----- DATA FOR THIS TASK -----

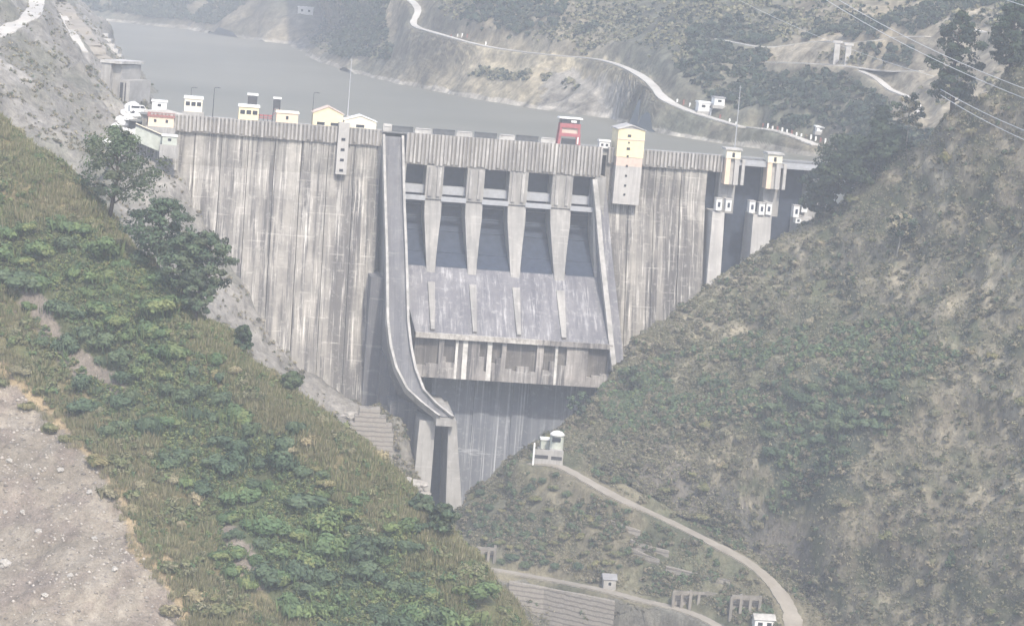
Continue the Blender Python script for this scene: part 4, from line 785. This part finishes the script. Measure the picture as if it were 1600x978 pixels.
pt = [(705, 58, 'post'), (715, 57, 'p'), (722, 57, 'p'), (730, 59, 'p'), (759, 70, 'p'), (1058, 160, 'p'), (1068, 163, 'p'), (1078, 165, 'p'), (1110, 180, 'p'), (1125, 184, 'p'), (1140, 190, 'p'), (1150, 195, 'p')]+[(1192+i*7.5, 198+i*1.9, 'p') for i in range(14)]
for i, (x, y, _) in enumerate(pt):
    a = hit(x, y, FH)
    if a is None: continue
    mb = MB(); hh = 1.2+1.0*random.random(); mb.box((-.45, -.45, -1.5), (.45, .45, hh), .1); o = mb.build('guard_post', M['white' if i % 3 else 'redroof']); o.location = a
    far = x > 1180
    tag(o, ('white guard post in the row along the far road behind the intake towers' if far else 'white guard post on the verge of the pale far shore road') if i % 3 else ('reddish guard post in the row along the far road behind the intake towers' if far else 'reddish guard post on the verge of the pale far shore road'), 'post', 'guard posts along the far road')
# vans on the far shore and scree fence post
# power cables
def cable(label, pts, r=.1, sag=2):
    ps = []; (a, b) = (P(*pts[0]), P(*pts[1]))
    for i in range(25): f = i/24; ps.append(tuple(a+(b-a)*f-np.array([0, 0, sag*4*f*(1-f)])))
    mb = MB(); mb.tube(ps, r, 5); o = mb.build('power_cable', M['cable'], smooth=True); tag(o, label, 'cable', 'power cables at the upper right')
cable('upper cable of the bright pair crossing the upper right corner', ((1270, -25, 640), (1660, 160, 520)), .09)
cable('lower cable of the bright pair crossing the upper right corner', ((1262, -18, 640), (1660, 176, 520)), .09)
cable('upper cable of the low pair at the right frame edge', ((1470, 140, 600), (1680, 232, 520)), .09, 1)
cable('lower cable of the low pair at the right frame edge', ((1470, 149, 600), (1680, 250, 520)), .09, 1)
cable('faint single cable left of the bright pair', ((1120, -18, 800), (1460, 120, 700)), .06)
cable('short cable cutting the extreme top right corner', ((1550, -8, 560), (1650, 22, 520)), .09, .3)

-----
----- DATA FOR THIS TASK -----

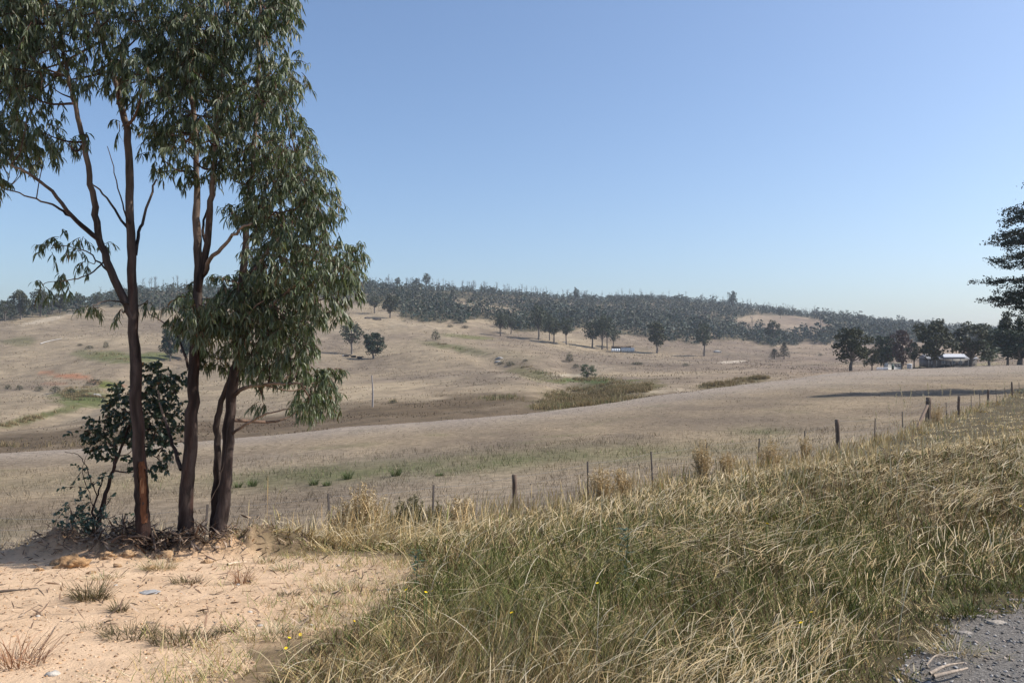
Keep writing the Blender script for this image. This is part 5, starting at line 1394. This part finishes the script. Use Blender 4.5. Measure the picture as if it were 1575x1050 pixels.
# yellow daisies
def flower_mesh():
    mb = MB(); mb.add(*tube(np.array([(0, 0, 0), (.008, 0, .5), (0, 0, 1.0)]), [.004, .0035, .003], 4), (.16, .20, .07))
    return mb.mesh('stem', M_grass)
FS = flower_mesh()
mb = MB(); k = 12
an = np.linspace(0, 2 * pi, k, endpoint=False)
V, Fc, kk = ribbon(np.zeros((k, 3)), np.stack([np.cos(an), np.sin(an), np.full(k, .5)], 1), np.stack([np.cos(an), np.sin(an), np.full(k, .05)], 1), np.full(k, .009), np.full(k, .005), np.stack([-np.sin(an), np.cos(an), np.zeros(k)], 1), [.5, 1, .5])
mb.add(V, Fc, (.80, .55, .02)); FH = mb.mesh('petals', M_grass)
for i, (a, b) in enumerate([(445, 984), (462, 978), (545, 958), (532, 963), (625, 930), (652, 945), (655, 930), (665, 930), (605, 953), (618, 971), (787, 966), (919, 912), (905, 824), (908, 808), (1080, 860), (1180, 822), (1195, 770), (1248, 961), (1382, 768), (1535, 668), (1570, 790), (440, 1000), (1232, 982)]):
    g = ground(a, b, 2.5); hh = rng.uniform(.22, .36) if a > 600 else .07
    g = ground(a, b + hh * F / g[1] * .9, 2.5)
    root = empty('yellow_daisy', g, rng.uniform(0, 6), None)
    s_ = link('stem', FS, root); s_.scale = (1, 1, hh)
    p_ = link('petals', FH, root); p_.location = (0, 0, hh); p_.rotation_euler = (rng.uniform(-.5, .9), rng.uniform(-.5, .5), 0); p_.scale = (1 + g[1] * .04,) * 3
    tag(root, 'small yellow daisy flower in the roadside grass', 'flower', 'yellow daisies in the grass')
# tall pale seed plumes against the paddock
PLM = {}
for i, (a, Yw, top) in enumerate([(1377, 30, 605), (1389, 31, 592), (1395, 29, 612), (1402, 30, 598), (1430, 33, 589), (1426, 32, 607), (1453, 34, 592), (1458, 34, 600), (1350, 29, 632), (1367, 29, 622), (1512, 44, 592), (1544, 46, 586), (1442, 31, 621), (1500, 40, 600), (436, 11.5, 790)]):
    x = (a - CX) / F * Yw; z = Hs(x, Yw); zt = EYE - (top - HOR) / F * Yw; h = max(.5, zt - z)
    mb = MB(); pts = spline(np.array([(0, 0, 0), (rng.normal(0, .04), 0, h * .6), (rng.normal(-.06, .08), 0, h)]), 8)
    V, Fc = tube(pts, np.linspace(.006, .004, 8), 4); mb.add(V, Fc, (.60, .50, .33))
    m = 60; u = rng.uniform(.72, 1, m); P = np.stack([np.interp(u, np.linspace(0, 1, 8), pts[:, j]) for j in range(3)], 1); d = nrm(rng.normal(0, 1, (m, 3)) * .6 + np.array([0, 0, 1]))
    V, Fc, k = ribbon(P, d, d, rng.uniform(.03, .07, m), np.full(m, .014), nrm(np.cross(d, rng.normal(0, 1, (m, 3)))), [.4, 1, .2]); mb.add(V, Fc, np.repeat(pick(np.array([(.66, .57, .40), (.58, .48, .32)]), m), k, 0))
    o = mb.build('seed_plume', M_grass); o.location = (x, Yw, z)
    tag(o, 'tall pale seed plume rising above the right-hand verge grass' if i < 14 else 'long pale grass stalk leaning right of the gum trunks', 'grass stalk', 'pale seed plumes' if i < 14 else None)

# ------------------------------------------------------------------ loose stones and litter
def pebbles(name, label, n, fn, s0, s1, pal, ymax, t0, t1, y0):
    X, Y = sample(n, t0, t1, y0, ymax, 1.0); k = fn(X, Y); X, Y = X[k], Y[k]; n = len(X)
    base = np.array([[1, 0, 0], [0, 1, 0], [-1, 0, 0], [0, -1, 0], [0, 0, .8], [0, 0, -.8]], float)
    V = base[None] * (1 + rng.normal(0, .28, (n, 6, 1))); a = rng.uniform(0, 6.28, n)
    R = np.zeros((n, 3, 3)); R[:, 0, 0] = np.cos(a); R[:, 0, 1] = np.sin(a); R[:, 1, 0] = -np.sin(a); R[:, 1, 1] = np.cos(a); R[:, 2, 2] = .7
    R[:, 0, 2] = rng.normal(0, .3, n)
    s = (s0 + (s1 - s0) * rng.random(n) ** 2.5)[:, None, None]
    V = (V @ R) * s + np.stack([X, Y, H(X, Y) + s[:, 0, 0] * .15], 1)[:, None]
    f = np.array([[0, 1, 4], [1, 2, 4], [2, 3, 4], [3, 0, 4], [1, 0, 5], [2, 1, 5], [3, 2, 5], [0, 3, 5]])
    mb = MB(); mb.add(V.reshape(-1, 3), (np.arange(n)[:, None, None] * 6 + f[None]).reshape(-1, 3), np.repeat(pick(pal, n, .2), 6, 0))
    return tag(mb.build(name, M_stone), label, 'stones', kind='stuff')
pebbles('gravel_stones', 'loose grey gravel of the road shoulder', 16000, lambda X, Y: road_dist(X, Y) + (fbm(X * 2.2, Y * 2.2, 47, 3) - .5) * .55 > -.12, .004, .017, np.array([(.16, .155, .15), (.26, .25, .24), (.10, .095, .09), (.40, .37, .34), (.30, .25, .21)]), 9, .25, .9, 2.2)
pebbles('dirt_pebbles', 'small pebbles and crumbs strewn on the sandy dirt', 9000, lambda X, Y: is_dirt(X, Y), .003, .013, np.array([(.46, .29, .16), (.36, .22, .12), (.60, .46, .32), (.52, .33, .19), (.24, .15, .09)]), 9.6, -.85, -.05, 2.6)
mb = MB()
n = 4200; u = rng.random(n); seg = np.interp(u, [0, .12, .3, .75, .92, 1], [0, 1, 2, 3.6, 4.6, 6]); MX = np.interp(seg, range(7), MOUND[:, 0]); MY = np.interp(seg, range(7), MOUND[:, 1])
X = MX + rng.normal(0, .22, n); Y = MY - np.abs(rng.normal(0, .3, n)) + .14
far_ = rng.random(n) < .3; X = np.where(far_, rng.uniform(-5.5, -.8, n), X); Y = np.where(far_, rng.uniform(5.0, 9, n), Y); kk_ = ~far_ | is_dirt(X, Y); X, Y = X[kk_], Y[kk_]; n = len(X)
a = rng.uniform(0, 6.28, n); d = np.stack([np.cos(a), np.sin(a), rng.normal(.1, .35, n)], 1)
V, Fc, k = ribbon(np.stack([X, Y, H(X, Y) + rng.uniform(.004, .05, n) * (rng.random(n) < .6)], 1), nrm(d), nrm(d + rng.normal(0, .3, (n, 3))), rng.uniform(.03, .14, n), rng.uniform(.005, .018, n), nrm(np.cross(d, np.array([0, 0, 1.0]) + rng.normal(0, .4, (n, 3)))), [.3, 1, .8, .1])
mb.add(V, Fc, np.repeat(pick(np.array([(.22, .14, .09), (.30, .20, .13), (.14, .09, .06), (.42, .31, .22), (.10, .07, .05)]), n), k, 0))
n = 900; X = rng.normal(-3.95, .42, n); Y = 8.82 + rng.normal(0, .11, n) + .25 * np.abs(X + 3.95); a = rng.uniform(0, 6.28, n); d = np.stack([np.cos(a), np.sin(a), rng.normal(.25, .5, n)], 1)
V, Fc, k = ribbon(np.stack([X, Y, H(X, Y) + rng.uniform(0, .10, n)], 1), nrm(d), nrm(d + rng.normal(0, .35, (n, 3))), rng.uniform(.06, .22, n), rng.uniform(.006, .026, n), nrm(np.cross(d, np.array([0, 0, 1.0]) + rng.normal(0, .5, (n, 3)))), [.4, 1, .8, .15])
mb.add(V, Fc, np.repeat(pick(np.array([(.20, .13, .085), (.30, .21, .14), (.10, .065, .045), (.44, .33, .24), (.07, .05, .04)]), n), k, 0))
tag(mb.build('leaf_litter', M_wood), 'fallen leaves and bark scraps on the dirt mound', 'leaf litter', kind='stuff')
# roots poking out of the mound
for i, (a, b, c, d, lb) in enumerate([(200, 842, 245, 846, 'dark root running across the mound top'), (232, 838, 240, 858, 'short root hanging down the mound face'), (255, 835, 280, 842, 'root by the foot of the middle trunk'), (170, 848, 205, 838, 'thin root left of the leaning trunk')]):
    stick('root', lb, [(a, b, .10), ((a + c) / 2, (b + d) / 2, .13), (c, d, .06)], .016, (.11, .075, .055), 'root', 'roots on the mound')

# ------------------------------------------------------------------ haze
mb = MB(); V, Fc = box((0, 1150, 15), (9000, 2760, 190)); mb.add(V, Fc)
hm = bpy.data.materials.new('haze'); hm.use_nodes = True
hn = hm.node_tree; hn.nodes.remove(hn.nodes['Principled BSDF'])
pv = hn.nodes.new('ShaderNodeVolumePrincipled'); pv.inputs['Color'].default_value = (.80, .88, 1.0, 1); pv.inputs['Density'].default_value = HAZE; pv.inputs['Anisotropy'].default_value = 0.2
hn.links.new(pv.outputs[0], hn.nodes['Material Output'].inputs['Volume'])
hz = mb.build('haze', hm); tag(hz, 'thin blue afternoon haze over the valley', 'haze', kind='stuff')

-----

§ STATED PROBLEM: Begin with the line containing "Continue the Blender", end with the line containing "cable('short cable cutting", and transcribe exactly every line in that span, with nothing added.

§ FULL SOLUTION:
Continue the Blender Python script for this scene: part 4, from line 785. This part finishes the script. Measure the picture as if it were 1600x978 pixels.
pt = [(705, 58, 'post'), (715, 57, 'p'), (722, 57, 'p'), (730, 59, 'p'), (759, 70, 'p'), (1058, 160, 'p'), (1068, 163, 'p'), (1078, 165, 'p'), (1110, 180, 'p'), (1125, 184, 'p'), (1140, 190, 'p'), (1150, 195, 'p')]+[(1192+i*7.5, 198+i*1.9, 'p') for i in range(14)]
for i, (x, y, _) in enumerate(pt):
    a = hit(x, y, FH)
    if a is None: continue
    mb = MB(); hh = 1.2+1.0*random.random(); mb.box((-.45, -.45, -1.5), (.45, .45, hh), .1); o = mb.build('guard_post', M['white' if i % 3 else 'redroof']); o.location = a
    far = x > 1180
    tag(o, ('white guard post in the row along the far road behind the intake towers' if far else 'white guard post on the verge of the pale far shore road') if i % 3 else ('reddish guard post in the row along the far road behind the intake towers' if far else 'reddish guard post on the verge of the pale far shore road'), 'post', 'guard posts along the far road')
# vans on the far shore and scree fence post
# power cables
def cable(label, pts, r=.1, sag=2):
    ps = []; (a, b) = (P(*pts[0]), P(*pts[1]))
    for i in range(25): f = i/24; ps.append(tuple(a+(b-a)*f-np.array([0, 0, sag*4*f*(1-f)])))
    mb = MB(); mb.tube(ps, r, 5); o = mb.build('power_cable', M['cable'], smooth=True); tag(o, label, 'cable', 'power cables at the upper right')
cable('upper cable of the bright pair crossing the upper right corner', ((1270, -25, 640), (1660, 160, 520)), .09)
cable('lower cable of the bright pair crossing the upper right corner', ((1262, -18, 640), (1660, 176, 520)), .09)
cable('upper cable of the low pair at the right frame edge', ((1470, 140, 600), (1680, 232, 520)), .09, 1)
cable('lower cable of the low pair at the right frame edge', ((1470, 149, 600), (1680, 250, 520)), .09, 1)
cable('faint single cable left of the bright pair', ((1120, -18, 800), (1460, 120, 700)), .06)
cable('short cable cutting the extreme top right corner', ((1550, -8, 560), (1650, 22, 520)), .09, .3)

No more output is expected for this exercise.